On 12 September 2012, Matthew Elderfield addressed the Irish Funds Industry Association's annual conference in Dublin to speak about the Central Bank's agenda for the future regulation of the Irish funds industry.

Mr. Elderfield mentioned the importance of having an appropriate regulatory framework to provide investor protection and maintain the reputation of the Irish Financial Services Centre and the funds industry. He noted that recent EU initiatives in respect of financial services have provided an opportunity for the Central Bank to re-examine certain elements of the domestic framework. In particular, the implementation of the Alternative Investment Fund Managers Directive (AIFMD) in Ireland has prompted the Central Bank to undertake a review of the existing regulatory regime for non-UCITS. In particular, he said that the following matters were under consideration:

  • whether a new category of fund should be established, which would be based on the minimum standards of the AIFMD. This new category of fund would be fully compliant with EU standards for passporting, and would avoid any additional domestic requirements other than those directly required by existing Irish law.
  • a rigorous reassessment of the current QIF regime and the extent to which this should be adjusted to reflect the provisions of the AIFMD. He mentioned by way of example that the Irish requirements in respect of directed brokerage programmes could be disapplied where rules on conflicts of interest, best execution and annual account disclosure under the AIFMD provide adequate comfort to investors.
  • the removal of the current promoter regime in respect of QIFs, to be replaced by the requirements applicable to fund managers under AIFMD and possibly further guidance on what is expected of directors of funds which run into financial or operational difficulties.
  • Mr. Elderfield also noted that the Central Bank is conducting a review of its fund authorisation procedures and hopes to move more fully towards the electronic filing and processing of authorisation documentation.

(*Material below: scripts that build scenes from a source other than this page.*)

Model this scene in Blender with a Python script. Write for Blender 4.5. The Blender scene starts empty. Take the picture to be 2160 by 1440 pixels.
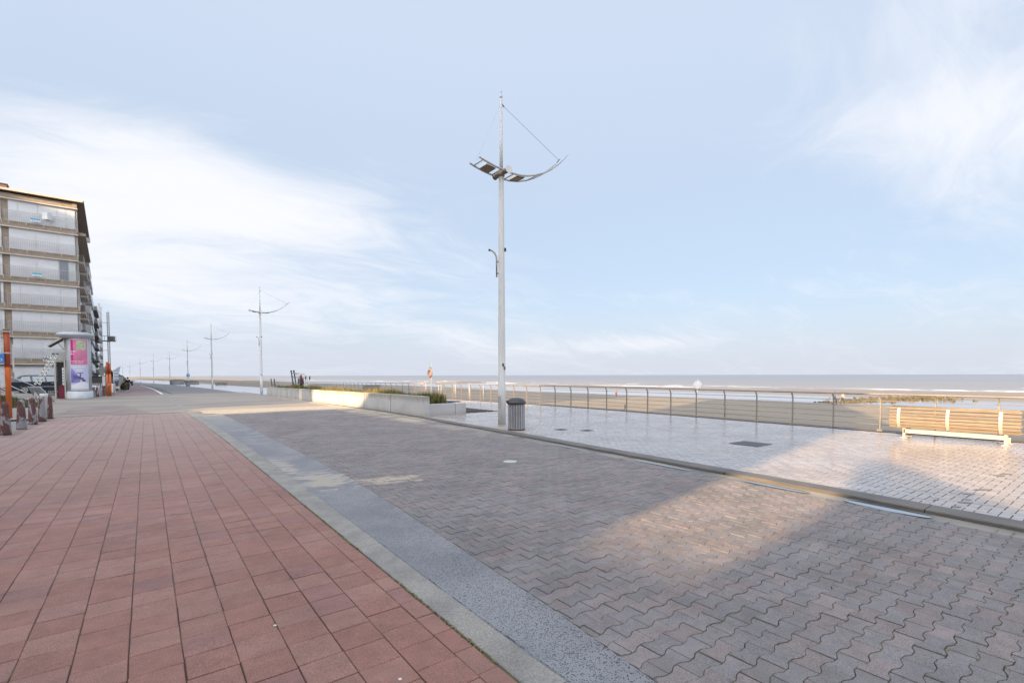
import bpy, bmesh, math, random
from math import sin, cos, tan, pi, radians, sqrt, exp, floor
from mathutils import Vector, Matrix, noise
random.seed(7)
S = bpy.context.scene
COL = S.collection

# ------------------------------------------------------------------ camera
YAW, PITCH, ROLL, EYE = radians(37.05), radians(-2.0), radians(-0.13), 1.6
fwd = Vector((sin(YAW)*cos(PITCH), cos(YAW)*cos(PITCH), sin(PITCH)))
r0 = Vector((cos(YAW), -sin(YAW), 0)); u0 = r0.cross(fwd)
rgt = r0*cos(ROLL) + u0*sin(ROLL); upv = rgt.cross(fwd)
cd = bpy.data.cameras.new('camera'); cam = bpy.data.objects.new('camera', cd); COL.objects.link(cam)
cam.matrix_world = Matrix(((rgt.x, upv.x, -fwd.x, 0), (rgt.y, upv.y, -fwd.y, 0), (rgt.z, upv.z, -fwd.z, EYE), (0, 0, 0, 1)))
cd.lens = 17.0; cd.sensor_width = 36.0; cd.shift_y = 0.0494; cd.clip_start = 0.05; cd.clip_end = 40000
S.camera = cam

# ------------------------------------------------------------------ light
SUN_AZ = radians(22.8)      # direction the light travels, from +X towards +Y
SUN_EL = radians(13.0)
EXPO = 1.25
SKYS = 0.10
sd = bpy.data.lights.new('sun', 'SUN'); so = bpy.data.objects.new('sun', sd); COL.objects.link(so)
sd.energy = 5.0; sd.angle = radians(0.7); sd.color = (1.0, 0.69, 0.37)
dirv = Vector((cos(SUN_AZ)*cos(SUN_EL), sin(SUN_AZ)*cos(SUN_EL), -sin(SUN_EL)))
so.rotation_euler = dirv.to_track_quat('-Z', 'Y').to_euler()

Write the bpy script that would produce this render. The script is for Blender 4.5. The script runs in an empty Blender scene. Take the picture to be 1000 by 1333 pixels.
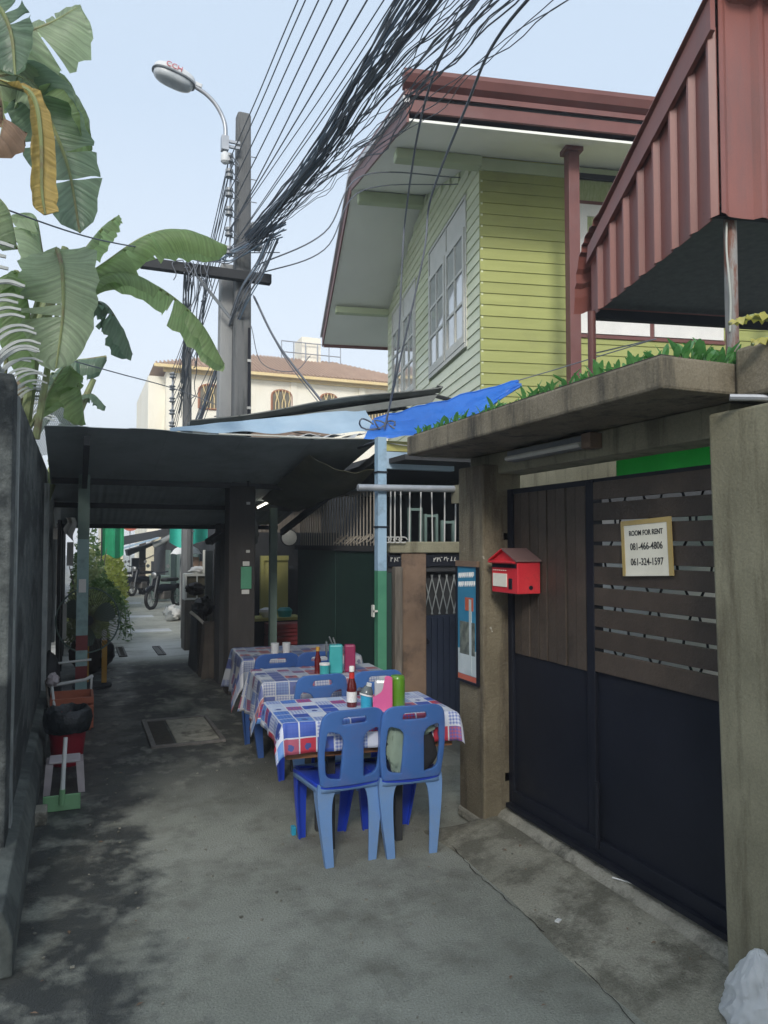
import bpy, bmesh, math, random
from mathutils import Vector, Matrix, noise
R = math.radians
rnd = random.Random(7)
S = bpy.context.scene
C = S.collection

# ------------------------------------------------------------------ camera, sky, sun, exposure
cam = bpy.data.objects.new('camera', bpy.data.cameras.new('camera'))
C.objects.link(cam)
cam.location = (0, 0, 1.7)
cam.rotation_euler = (R(90 + 2.425), 0, R(-22.204))
cam.data.sensor_fit = 'VERTICAL'
cam.data.sensor_height = 36
cam.data.lens = 36 * 980 / 1333
cam.data.clip_start = 0.05
cam.data.clip_end = 600
S.camera = cam

SUN_EL, SUN_AZ = 30, -155       # azimuth clockwise from +Y: the sun stands behind the camera to the left
W = bpy.data.worlds.new('World')
S.world = W
W.use_nodes = True
wn = W.node_tree
bg = wn.nodes['Background']
sky = wn.nodes.new('ShaderNodeTexSky')
sky.sky_type = 'NISHITA'
sky.sun_disc = False
sky.sun_elevation = R(SUN_EL)
sky.sun_rotation = R(SUN_AZ)
sky.air_density = 1.0
sky.dust_density = 5.0
sky.ozone_density = 1.5
hsv = wn.nodes.new('ShaderNodeHueSaturation')
hsv.inputs['Saturation'].default_value = 0.5
wn.links.new(sky.outputs[0], hsv.inputs['Color'])
mixw = wn.nodes.new('ShaderNodeMix')
mixw.data_type = 'RGBA'
mixw.inputs['Factor'].default_value = 0.72
mixw.inputs['B'].default_value = (4.3, 5.3, 6.55, 1)
wtc = wn.nodes.new('ShaderNodeTexCoord'); wsp = wn.nodes.new('ShaderNodeSeparateXYZ'); wn.links.new(wtc.outputs['Generated'], wsp.inputs[0])
wmr = wn.nodes.new('ShaderNodeMapRange'); wmr.inputs[1].default_value = 0.02; wmr.inputs[2].default_value = 0.5; wn.links.new(wsp.outputs['Z'], wmr.inputs[0])
wgr = wn.nodes.new('ShaderNodeMix'); wgr.data_type = 'RGBA'; wgr.inputs['A'].default_value = (6.6, 7.0, 7.4, 1); wgr.inputs['B'].default_value = (4.4, 5.35, 6.5, 1)
wn.links.new(wmr.outputs[0], wgr.inputs['Factor']); wn.links.new(wgr.outputs['Result'], mixw.inputs['B'])
wn.links.new(hsv.outputs[0], mixw.inputs['A'])
wn.links.new(mixw.outputs['Result'], bg.inputs['Color'])
bg.inputs['Strength'].default_value = 0.122
sl = bpy.data.lights.new('sun', 'SUN')
sl.energy = 1.5
sl.angle = R(12)
sl.color = (1.0, 0.95, 0.87)
sun = bpy.data.objects.new('sun', sl)
C.objects.link(sun)
sd = Vector((math.sin(R(SUN_AZ)) * math.cos(R(SUN_EL)), math.cos(R(SUN_AZ)) * math.cos(R(SUN_EL)), math.sin(R(SUN_EL))))
sun.rotation_euler = sd.to_track_quat('Z', 'Y').to_euler()
S.view_settings.view_transform = 'Standard'
S.view_settings.look = 'None'
S.view_settings.exposure = 0.55
S.view_settings.gamma = 1
S.view_settings.use_curve_mapping = False
S.render.engine = 'CYCLES'
S.cycles.use_denoising = True
S.cycles.max_bounces = 8
S.cycles.diffuse_bounces = 4
S.cycles.transparent_max_bounces = 8

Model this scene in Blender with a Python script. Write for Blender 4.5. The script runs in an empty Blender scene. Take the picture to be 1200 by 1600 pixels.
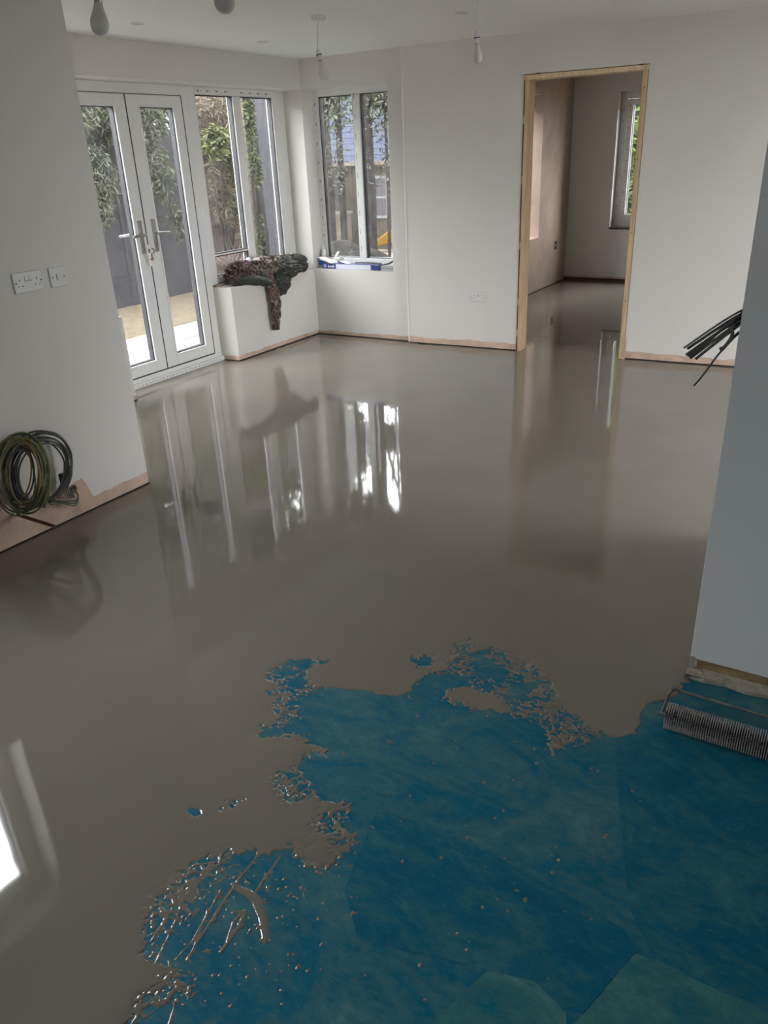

From a supervisory perspective, Mr. Elderfield stated that the Central Bank focuses its supervision efforts on fund service providers – administrators and custodians - as opposed to individual funds. As part of this supervisory model, he referred to the success of the recently-adopted Probability Risk and Impact System (PRISM), which was brought in by the Central Bank to calculate the level of risk supervision necessary in respect of regulated entities operating in the Irish funds sector.

Finally, Mr. Elderfield referred to the recent financial crisis, and the systemic risks posed by money market funds (MMFs). He expressed doubts that a mandatory switch from constant net asset value to variable net asset value adequately addresses the probability of investor runs on MMFs. Instead, he proposed that regulatory reform should be introduced which would bring in measures such as the introduction of capital buffers, dilution levies for existing investors, and tighter liquidity measures.

This article contains a general summary of developments and is not a complete or definitive statement of the law. Specific legal advice should be obtained where appropriate.